The article presents constructive technology assessment (CTA) as a well-intentioned method of intervening in technology design. I argue the framing is naive — and dangerously so.

CTA assumes that bringing stakeholders into design spaces will "broaden" technological trajectories toward more socially desirable outcomes. This assumption ignores the systems dynamics of power. Stakeholders do not enter design spaces as equals. Designers have authority, expertise, and organizational leverage. Stakeholders have opinions, often under-resourced and without technical literacy. The asymmetry is structural, and no amount of workshop facilitation fixes it.

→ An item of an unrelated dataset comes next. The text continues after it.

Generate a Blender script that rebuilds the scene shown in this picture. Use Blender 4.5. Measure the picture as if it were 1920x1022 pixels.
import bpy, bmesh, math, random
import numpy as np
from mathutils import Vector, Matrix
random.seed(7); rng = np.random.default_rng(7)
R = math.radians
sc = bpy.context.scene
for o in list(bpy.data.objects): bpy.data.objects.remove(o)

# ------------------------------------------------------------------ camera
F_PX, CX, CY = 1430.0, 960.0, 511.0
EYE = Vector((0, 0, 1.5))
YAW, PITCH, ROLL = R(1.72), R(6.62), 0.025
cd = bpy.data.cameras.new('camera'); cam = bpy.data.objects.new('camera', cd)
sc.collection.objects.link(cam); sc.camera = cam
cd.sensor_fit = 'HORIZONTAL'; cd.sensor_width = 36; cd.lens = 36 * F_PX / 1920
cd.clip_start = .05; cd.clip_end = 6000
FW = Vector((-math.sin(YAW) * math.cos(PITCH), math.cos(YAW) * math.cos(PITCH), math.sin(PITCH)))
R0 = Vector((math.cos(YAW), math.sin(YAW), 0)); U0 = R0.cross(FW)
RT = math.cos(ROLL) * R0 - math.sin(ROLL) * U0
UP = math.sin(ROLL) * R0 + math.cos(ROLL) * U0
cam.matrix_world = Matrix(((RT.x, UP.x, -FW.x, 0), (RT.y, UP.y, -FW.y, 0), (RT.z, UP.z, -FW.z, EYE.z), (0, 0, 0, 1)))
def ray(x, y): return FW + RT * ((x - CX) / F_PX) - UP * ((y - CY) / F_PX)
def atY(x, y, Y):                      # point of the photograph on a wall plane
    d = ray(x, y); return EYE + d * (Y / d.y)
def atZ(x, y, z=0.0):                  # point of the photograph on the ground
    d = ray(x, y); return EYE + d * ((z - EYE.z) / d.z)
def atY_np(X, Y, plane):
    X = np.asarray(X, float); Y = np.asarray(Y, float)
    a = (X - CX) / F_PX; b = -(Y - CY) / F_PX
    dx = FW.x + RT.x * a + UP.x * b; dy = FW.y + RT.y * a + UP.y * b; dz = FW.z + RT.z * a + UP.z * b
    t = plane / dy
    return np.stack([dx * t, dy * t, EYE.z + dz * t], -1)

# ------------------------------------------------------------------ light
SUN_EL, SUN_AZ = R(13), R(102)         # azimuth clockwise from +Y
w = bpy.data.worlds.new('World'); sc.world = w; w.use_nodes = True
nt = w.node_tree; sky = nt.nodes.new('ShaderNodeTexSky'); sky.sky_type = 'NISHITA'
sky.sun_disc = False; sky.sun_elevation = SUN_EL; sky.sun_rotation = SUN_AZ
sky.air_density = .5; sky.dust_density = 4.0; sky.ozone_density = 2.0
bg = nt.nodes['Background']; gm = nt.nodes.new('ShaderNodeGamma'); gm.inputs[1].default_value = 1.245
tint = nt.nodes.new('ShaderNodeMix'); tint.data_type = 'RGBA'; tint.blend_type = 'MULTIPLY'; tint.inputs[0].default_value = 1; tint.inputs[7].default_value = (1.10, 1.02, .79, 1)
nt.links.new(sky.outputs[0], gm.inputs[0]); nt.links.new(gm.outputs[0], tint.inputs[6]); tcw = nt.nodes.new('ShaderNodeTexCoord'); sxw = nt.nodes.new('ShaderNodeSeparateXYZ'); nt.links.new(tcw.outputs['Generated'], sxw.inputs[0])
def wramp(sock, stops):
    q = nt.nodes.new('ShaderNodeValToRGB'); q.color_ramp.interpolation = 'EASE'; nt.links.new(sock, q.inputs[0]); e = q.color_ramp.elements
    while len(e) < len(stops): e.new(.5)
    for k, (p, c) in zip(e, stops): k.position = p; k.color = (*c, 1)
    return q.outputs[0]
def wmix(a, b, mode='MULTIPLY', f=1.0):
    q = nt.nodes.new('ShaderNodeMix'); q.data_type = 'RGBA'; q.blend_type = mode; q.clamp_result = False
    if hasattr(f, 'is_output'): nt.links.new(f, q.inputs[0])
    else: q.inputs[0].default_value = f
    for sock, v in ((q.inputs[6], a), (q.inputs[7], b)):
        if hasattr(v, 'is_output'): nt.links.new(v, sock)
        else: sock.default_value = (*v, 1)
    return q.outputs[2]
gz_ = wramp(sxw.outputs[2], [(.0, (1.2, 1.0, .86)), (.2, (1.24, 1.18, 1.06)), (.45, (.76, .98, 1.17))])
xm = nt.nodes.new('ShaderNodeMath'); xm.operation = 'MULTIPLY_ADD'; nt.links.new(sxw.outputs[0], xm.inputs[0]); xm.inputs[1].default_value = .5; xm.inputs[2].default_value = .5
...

More critically, CTA treats assessment as a temporal problem — intervene early, before path dependencies lock in. But the deeper systems issue is architectural: once a technology is embedded in markets, institutions, and user habits, the design space available for redirection shrinks not merely over time but exponentially. Early intervention is necessary but not sufficient. What CTA lacks is a theory of lock-in reversal — how to unwind path dependencies once they exist. Without this, CTA is not technology assessment. It is technology comforting — a ritual that makes designers feel responsible without making them accountable.

I challenge the article to address: What power asymmetries does CTA reproduce? What technologies has CTA actually redirected, with evidence? And what would a technology assessment look like that treated lock-in reversal as its central problem, not an afterthought?